Responding to such concerns, the European Commission has created a new rule for the CDM and a similar program called the Joint Implementation: carbon credits from projects in those programs cannot exceed 10 percent of a given installation’s emissions allotments in Phase 2. The Joint Implementation, which at present is far less popular than the CDM, allows parties in industrialized countries to purchase emissions credits by investing in emissions reduction projects of counterparties in other industrial countries.

The United Nations also has taken measures to address this concern. “New rules demand that historical production patterns be taken into account,” says Austin. “So you can’t, for example, just turn on the tap and run your HCFC-22 factory 24/7 to churn out more HFC-23 gas for abatement.”

Should emissions caps be set more tightly, and should more sectors of the European Union’s economy be forced to comply with them? Would auctioning emissions allowances rather than allocating them for free create a more efficient market? The answers to these questions may be “yes” in the best of all possible worlds [see box, “Lessons Learned ”], but Cameron of Climate Change Capital argues that the European Trading System, while imperfect, is better than the alternative of inaction.

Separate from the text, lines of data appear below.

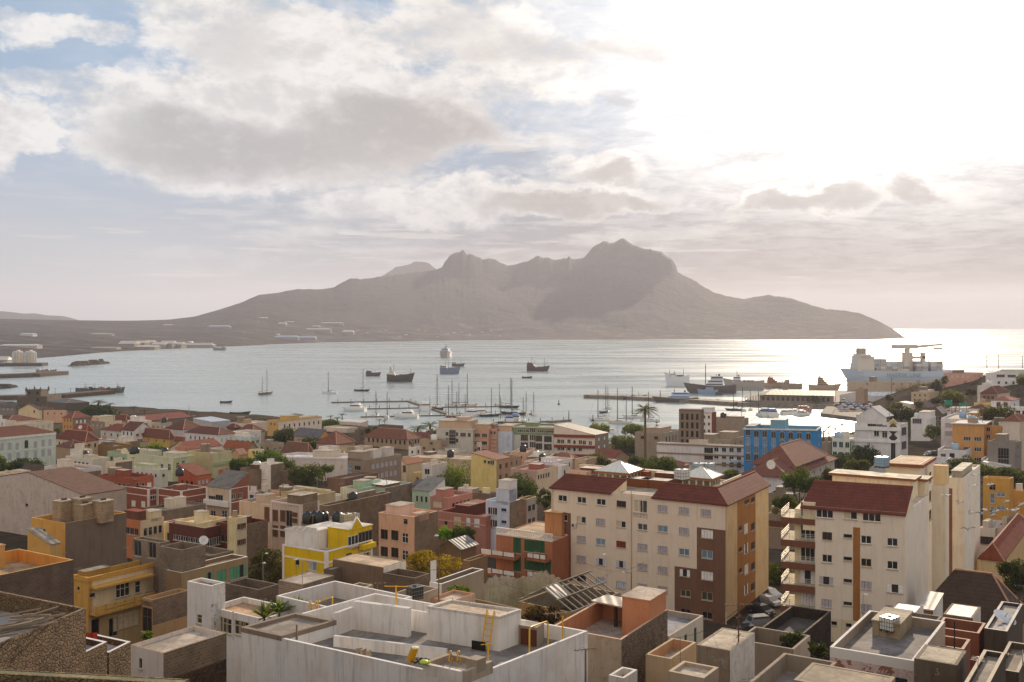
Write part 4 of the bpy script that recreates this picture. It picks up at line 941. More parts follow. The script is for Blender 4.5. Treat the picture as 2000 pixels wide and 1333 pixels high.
crop(1350, 780, 5)
T('white three storey flats with brown floor bands', (25, 520, 560), 462, 10.5, 'p dfdcdc', 'p bfb4aa', vl=-4200, L=(('px', [(245, 492), (320, 494), (393, 496), (466, 498), (245, 560), (320, 563), (393, 570), (466, 575), (320, 638), (393, 645), (466, 650)], 1.5, 1.5, 'd'), ('px', [(170, 500), (170, 565), (170, 640)], 3.0, 1.9, 'k')), bands=tuple(('p a48a74', 3.1 * i + .0, .5, .25, 'L') for i in range(4)), group=wg, rc='f a89a8c', b=30)
T('long plain grey wall of the warehouse behind the white flats', (205, 520, 560), 190, 15, 'p a69c94', 'p 9a9088', vl=-4200, L=(), ex=((.1, .8, .1, .6, 1.2, 'p 9a8f86'),))
T('low concrete roof rooms in front of the warehouse wall', (20, 390, 520), 395, 9, 'p ada092', 'p a09486', vl=-4200, ex=((.1, .5, .5, .9, 2.0, 'p a59a8e'), (.5, .9, .1, .5, 2.6, 'p b0a090')))
hb = T('bright blue hotel with white pilasters and four rows of arched windows', (515, 1222, 1274), 296, 17, 'p 2b86c8', 'p 2a7ebc', vl=-9500, vr=1900, name='hotel', cat='hotel', group=None, rc='f b0b8be', cap='p a9d0e6', inner='p 5fa8d4', par=1.1,
  L=(('px', [(555, 325), (636, 340), (718, 342), (804, 348), (888, 354), (972, 358), (1058, 362), (1145, 367)], 1.5, 2.1, 'y^'), ('px', [(555, 412), (636, 418), (718, 422), (804, 428), (888, 434), (972, 440), (1058, 446), (1145, 450)], 1.5, 2.1, 's^'),
     ('px', [(555, 490), (636, 498), (718, 504), (804, 510)], 1.5, 2.1, 's^'), ('px', [(555, 566), (636, 572)], 1.5, 2.1, 'y^')), trim=('p cfd8dc', .45, .3), ex=((.2, .8, .45, .65, 3.6, 'p 6cb2dc', 'p d4d0c8'), (.1, .9, .86, .99, 1.6, 'p 4a9cd0')))
hv = T('white villa ground floor skirted by a red brown tile roof', (500, 930, 1400), 752, 6.5, 'p d2d2d8', 'p c4c0c2', roof='hip', rc='t 835043', rh=3.2, over=.8, vl=-2600, Y=272, group=None, cat='villa', name='villa', L=(('px', [(757, 778)], 3.0, 2.2, 'k^'),))
T('white villa upper floor with blue windows under a pyramid tile roof', (608, 1000, 1306), 634, 11, 'p dcdbe0', 'p d5d6dc', roof='hip', rc='t 855345', rh=4.4, over=1.0, vl=-2600, Y=281, group=None, cat='villa', name='villa', L=((4, 1, 2.0, 1.6, 's', .04, .96, .5),), R=((6, 1, 1.2, 1.6, 's', .04, .96, .5),), near=False)
T('white building with green pilasters and three arched windows', (1365, 1562, 1580), 388, 11.5, 'p dcdfd4', 'p d9d6c4', vl=-2600, a=14, L=((3, 1, 1.4, 2.0, 'd^', .04, .96, 1.2), (3, 1, 1.4, 1.8, 'd', .04, .96, 4.7)), bands=(('p 3f7a45', 0, 11, .1, 'C'),))
T('cream building with a deep flat eave right of the green pilasters', (1562, 1870, 1922), 402, 10.5, 'p dcd6c0', 'p cfc8b0', vl=-4000, vr=2900, L=((2, 1, 1.6, 1.4, 'd', .4, .96),), trim=('p e0dccb', .7, .7), ex=((.2, .8, .55, .95, 2.4, 'p dcd8cc'), (.3, .8, .1, .5, 1.6, 'p cdc8ba')))
T('grey shed house under the green building by the trees', (1275, 1330, 1370), 425, 5, 'p 9c8f84', 'p 8d8076')
T('low grey block house with a white tank between the two big blocks', (755, 1010, 1110), 930, 8, 'p 8e857e', 'p a89e96', rc='f b5aca4', vl=-3000)
T('plain grey plaster house in the gap between the big blocks', (735, 990, 1060), 1140, 7, 'p 8f847c', 'p 9a8f86', rc='f 9a8f86', vl=-3000)

crop(1600, 780, 5)
hw = T('white modern block with a diamond windowed stair tower and gabled attic', (345, 790, 866), 245, 15.5, 'p dcdce0', 'p c4c6cc', vl=-4200, vr=2700, group=None, L=(('px', [(545, 275)], 4.6, 2.2, 'k'), ('px', [(582, 278), (640, 288), (640, 345), (560, 330)], 1.6, 2.2, 'd'), ('px', [(722, 470)], 1.4, 9.0, 'k')), R=((1, 3, 4.5, 2.6, 'k', .05, .95, 1.3, 4.6),), bands=(('p e6e6e8', 1.0, 1.3, .5, 'L'), ('p e6e6e8', 5.4, .8, .4, 'L')), ex=((.1, .9, .5, .98, 3.2, 'p dcdbdd'),))
T('white house with glass balconies on the right hillside', (895, 1085, 1100), 190, 9.5, 'p e0dfe2', 'p c9c8cc', vl=-4200, a=12, L=(('px', [(955, 215)], 3.6, 2.2, 'd'), ('px', [(1030, 150)], 2.8, 1.6, 'd')), ex=((.1, .9, .02, .6, 3.2, 'p e2e0e2'),))
T('dark brick gabled house beside the glass balconies', (1090, 1200, 1225), 140, 9, 'p 6f625a', 'p 655951', vl=-4200, roof='gR', rc='i 8a8078', rh=2.6, a=12, L=((3, 2, 1.0, 2.0, 'd'),))
T('white stepped house with brown balcony openings high on the right', (1205, 1545, 1560), 118, 9, 'p e4e0e2', 'p c9c6c8', vl=-4800, a=14, L=((4, 1, 1.5, 1.2, 'k^', .2, .98, .9),), trim=('p a86a54', .25, .2), ex=((.1, .8, .2, .8, 1.8, 'p dfdcde'),))
T('big plain white walled block left of the orange flats', (1190, 1480, 1600), 195, 15, 'p dadbe2', 'p cfd0d6', vl=-4200, ex=((.5, .9, .0, .3, 1.6, 'p d9a850'),))
T('orange flats with a dark glazed top floor', (1300, 1608, 1640), 240, 15, 'p d9a25c', 'p c99250', vl=-5200, L=((1, 1, 17, 2.0, 'k', .02, .98, .3), (2, 3, 2.2, 1.4, 'd', .3, .98, 4.4, 3.4)), trim=('p d9d4cc', .3, .6), rc='f cfd4da', par=.1, a=14)
T('long orange house with round vents and a white roof of tanks', (1608, 2080, 2100), 268, 14, 'p d8a25a', 'p c99450', vl=-5200, a=14, L=(('px', [(1652, 296), (1652, 366)], 1.2, 1.5, 'd'), ('px', [(1795, 288), (1858, 294), (1920, 300)], .9, .9, 'k^')), ex=((.1, .4, .3, .7, 1.4, 'p d9d4cc'), (.5, .8, .6, .9, 1.6, 'p dcd6ce')))
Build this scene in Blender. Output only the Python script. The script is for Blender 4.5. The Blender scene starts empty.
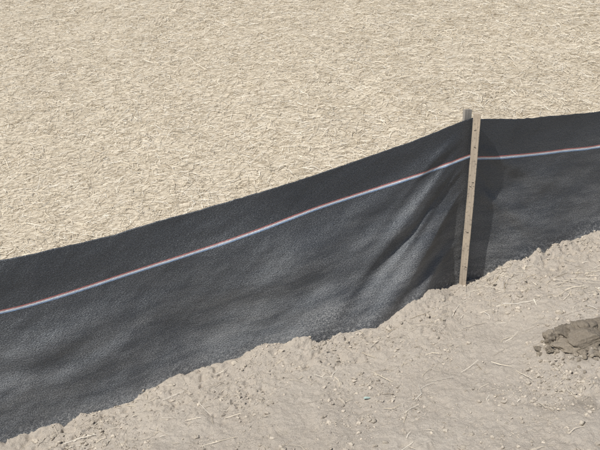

“One of the great, real problems with addressing climate change apart from its complexity,” says Cameron, “is that the good guys tend to make perfection the enemy of the good, and the bad guys have used complexity as a reason to do nothing.” Cameron is optimistic that the EU trading system is providing the template and a training ground for an efficient global carbon market “where vast sections of the world’s economies will be connected to a common carbon price, and millions of decisions made every day will have a carbon price built into them.”